* _Stated problem_
From the listing that follows, extract every line and set it down unaltered.

* _Provided data_
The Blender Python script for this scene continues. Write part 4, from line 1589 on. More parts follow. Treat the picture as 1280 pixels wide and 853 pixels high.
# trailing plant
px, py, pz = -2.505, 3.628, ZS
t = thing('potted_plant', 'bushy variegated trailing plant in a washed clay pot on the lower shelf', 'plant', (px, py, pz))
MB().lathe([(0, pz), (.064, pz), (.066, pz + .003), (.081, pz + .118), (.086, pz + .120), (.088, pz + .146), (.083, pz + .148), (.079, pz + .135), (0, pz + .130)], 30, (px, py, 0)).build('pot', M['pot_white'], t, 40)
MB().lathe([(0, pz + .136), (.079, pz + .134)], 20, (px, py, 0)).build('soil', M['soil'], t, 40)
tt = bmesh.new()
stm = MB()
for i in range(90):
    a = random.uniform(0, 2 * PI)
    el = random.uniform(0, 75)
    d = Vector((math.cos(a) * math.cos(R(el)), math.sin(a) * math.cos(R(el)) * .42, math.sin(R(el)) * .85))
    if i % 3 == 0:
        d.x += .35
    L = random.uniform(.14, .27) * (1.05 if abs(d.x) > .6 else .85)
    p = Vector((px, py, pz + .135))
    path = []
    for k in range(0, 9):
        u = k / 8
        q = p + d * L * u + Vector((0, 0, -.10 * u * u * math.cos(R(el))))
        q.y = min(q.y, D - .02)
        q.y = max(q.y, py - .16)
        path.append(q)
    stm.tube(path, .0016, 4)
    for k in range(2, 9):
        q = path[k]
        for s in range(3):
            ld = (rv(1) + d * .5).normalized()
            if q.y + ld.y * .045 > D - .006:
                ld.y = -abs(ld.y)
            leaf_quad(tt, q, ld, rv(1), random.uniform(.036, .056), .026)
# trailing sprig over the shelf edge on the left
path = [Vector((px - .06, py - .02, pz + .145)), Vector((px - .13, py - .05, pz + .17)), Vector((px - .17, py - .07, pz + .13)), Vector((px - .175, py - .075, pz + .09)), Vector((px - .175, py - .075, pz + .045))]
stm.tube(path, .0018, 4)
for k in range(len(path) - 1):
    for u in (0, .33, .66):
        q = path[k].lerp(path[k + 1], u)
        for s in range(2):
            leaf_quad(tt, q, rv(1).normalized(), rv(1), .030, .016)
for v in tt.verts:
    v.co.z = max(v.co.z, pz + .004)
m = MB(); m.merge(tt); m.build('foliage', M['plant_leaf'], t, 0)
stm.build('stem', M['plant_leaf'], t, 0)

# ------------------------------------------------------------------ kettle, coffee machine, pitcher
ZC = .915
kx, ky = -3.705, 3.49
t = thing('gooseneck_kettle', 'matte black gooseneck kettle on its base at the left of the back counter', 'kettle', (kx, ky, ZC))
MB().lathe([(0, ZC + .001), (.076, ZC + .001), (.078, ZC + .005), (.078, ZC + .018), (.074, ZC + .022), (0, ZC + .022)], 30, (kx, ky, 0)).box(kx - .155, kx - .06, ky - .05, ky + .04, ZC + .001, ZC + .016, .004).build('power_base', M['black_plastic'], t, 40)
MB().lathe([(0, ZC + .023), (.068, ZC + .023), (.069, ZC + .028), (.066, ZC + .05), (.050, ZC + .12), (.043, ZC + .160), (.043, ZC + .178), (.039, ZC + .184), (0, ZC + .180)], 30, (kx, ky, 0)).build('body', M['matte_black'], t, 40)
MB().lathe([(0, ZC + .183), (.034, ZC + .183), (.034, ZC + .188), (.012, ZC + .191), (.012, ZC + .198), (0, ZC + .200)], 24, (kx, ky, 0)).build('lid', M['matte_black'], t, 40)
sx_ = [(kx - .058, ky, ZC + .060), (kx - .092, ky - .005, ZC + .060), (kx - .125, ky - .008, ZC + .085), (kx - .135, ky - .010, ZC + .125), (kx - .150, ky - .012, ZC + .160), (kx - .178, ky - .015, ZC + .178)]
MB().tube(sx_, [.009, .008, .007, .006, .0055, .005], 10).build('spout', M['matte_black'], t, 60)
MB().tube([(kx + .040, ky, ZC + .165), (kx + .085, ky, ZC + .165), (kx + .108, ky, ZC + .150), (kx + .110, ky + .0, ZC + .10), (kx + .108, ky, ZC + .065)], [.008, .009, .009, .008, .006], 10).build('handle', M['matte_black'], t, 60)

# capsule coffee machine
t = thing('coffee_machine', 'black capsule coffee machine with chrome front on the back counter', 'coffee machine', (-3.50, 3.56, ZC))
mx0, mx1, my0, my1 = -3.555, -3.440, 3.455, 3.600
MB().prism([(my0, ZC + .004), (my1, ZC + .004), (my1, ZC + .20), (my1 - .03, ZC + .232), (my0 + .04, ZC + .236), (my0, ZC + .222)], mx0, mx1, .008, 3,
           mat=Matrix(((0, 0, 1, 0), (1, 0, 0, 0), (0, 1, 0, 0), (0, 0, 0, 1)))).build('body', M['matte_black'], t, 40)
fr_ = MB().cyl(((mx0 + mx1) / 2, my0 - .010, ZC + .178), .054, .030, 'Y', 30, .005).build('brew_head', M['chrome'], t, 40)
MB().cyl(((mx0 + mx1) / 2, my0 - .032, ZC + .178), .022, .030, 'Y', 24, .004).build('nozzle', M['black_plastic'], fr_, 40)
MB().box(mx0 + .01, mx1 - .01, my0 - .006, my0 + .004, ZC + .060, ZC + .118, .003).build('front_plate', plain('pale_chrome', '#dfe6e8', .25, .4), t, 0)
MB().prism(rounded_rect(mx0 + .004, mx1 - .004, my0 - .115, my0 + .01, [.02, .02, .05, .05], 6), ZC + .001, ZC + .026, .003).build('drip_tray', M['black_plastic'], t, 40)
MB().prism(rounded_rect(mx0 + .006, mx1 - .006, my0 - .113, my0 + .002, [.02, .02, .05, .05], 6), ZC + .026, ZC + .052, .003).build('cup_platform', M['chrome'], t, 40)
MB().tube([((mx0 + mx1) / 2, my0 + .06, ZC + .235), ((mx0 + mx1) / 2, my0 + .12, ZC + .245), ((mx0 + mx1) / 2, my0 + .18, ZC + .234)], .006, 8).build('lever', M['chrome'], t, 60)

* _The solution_
The Blender Python script for this scene continues. Write part 4, from line 1589 on. More parts follow. Treat the picture as 1280 pixels wide and 853 pixels high.
# trailing plant
px, py, pz = -2.505, 3.628, ZS
t = thing('potted_plant', 'bushy variegated trailing plant in a washed clay pot on the lower shelf', 'plant', (px, py, pz))
MB().lathe([(0, pz), (.064, pz), (.066, pz + .003), (.081, pz + .118), (.086, pz + .120), (.088, pz + .146), (.083, pz + .148), (.079, pz + .135), (0, pz + .130)], 30, (px, py, 0)).build('pot', M['pot_white'], t, 40)
MB().lathe([(0, pz + .136), (.079, pz + .134)], 20, (px, py, 0)).build('soil', M['soil'], t, 40)
tt = bmesh.new()
stm = MB()
for i in range(90):
    a = random.uniform(0, 2 * PI)
    el = random.uniform(0, 75)
    d = Vector((math.cos(a) * math.cos(R(el)), math.sin(a) * math.cos(R(el)) * .42, math.sin(R(el)) * .85))
    if i % 3 == 0:
        d.x += .35
    L = random.uniform(.14, .27) * (1.05 if abs(d.x) > .6 else .85)
    p = Vector((px, py, pz + .135))
    path = []
    for k in range(0, 9):
        u = k / 8
        q = p + d * L * u + Vector((0, 0, -.10 * u * u * math.cos(R(el))))
        q.y = min(q.y, D - .02)
        q.y = max(q.y, py - .16)
        path.append(q)
    stm.tube(path, .0016, 4)
    for k in range(2, 9):
        q = path[k]
        for s in range(3):
            ld = (rv(1) + d * .5).normalized()
            if q.y + ld.y * .045 > D - .006:
                ld.y = -abs(ld.y)
            leaf_quad(tt, q, ld, rv(1), random.uniform(.036, .056), .026)
# trailing sprig over the shelf edge on the left
path = [Vector((px - .06, py - .02, pz + .145)), Vector((px - .13, py - .05, pz + .17)), Vector((px - .17, py - .07, pz + .13)), Vector((px - .175, py - .075, pz + .09)), Vector((px - .175, py - .075, pz + .045))]
stm.tube(path, .0018, 4)
for k in range(len(path) - 1):
    for u in (0, .33, .66):
        q = path[k].lerp(path[k + 1], u)
        for s in range(2):
            leaf_quad(tt, q, rv(1).normalized(), rv(1), .030, .016)
for v in tt.verts:
    v.co.z = max(v.co.z, pz + .004)
m = MB(); m.merge(tt); m.build('foliage', M['plant_leaf'], t, 0)
stm.build('stem', M['plant_leaf'], t, 0)

# ------------------------------------------------------------------ kettle, coffee machine, pitcher
ZC = .915
kx, ky = -3.705, 3.49
t = thing('gooseneck_kettle', 'matte black gooseneck kettle on its base at the left of the back counter', 'kettle', (kx, ky, ZC))
MB().lathe([(0, ZC + .001), (.076, ZC + .001), (.078, ZC + .005), (.078, ZC + .018), (.074, ZC + .022), (0, ZC + .022)], 30, (kx, ky, 0)).box(kx - .155, kx - .06, ky - .05, ky + .04, ZC + .001, ZC + .016, .004).build('power_base', M['black_plastic'], t, 40)
MB().lathe([(0, ZC + .023), (.068, ZC + .023), (.069, ZC + .028), (.066, ZC + .05), (.050, ZC + .12), (.043, ZC + .160), (.043, ZC + .178), (.039, ZC + .184), (0, ZC + .180)], 30, (kx, ky, 0)).build('body', M['matte_black'], t, 40)
MB().lathe([(0, ZC + .183), (.034, ZC + .183), (.034, ZC + .188), (.012, ZC + .191), (.012, ZC + .198), (0, ZC + .200)], 24, (kx, ky, 0)).build('lid', M['matte_black'], t, 40)
sx_ = [(kx - .058, ky, ZC + .060), (kx - .092, ky - .005, ZC + .060), (kx - .125, ky - .008, ZC + .085), (kx - .135, ky - .010, ZC + .125), (kx - .150, ky - .012, ZC + .160), (kx - .178, ky - .015, ZC + .178)]
MB().tube(sx_, [.009, .008, .007, .006, .0055, .005], 10).build('spout', M['matte_black'], t, 60)
MB().tube([(kx + .040, ky, ZC + .165), (kx + .085, ky, ZC + .165), (kx + .108, ky, ZC + .150), (kx + .110, ky + .0, ZC + .10), (kx + .108, ky, ZC + .065)], [.008, .009, .009, .008, .006], 10).build('handle', M['matte_black'], t, 60)

# capsule coffee machine
t = thing('coffee_machine', 'black capsule coffee machine with chrome front on the back counter', 'coffee machine', (-3.50, 3.56, ZC))
mx0, mx1, my0, my1 = -3.555, -3.440, 3.455, 3.600
MB().prism([(my0, ZC + .004), (my1, ZC + .004), (my1, ZC + .20), (my1 - .03, ZC + .232), (my0 + .04, ZC + .236), (my0, ZC + .222)], mx0, mx1, .008, 3,
           mat=Matrix(((0, 0, 1, 0), (1, 0, 0, 0), (0, 1, 0, 0), (0, 0, 0, 1)))).build('body', M['matte_black'], t, 40)
fr_ = MB().cyl(((mx0 + mx1) / 2, my0 - .010, ZC + .178), .054, .030, 'Y', 30, .005).build('brew_head', M['chrome'], t, 40)
MB().cyl(((mx0 + mx1) / 2, my0 - .032, ZC + .178), .022, .030, 'Y', 24, .004).build('nozzle', M['black_plastic'], fr_, 40)
MB().box(mx0 + .01, mx1 - .01, my0 - .006, my0 + .004, ZC + .060, ZC + .118, .003).build('front_plate', plain('pale_chrome', '#dfe6e8', .25, .4), t, 0)
MB().prism(rounded_rect(mx0 + .004, mx1 - .004, my0 - .115, my0 + .01, [.02, .02, .05, .05], 6), ZC + .001, ZC + .026, .003).build('drip_tray', M['black_plastic'], t, 40)
MB().prism(rounded_rect(mx0 + .006, mx1 - .006, my0 - .113, my0 + .002, [.02, .02, .05, .05], 6), ZC + .026, ZC + .052, .003).build('cup_platform', M['chrome'], t, 40)
MB().tube([((mx0 + mx1) / 2, my0 + .06, ZC + .235), ((mx0 + mx1) / 2, my0 + .12, ZC + .245), ((mx0 + mx1) / 2, my0 + .18, ZC + .234)], .006, 8).build('lever', M['chrome'], t, 60)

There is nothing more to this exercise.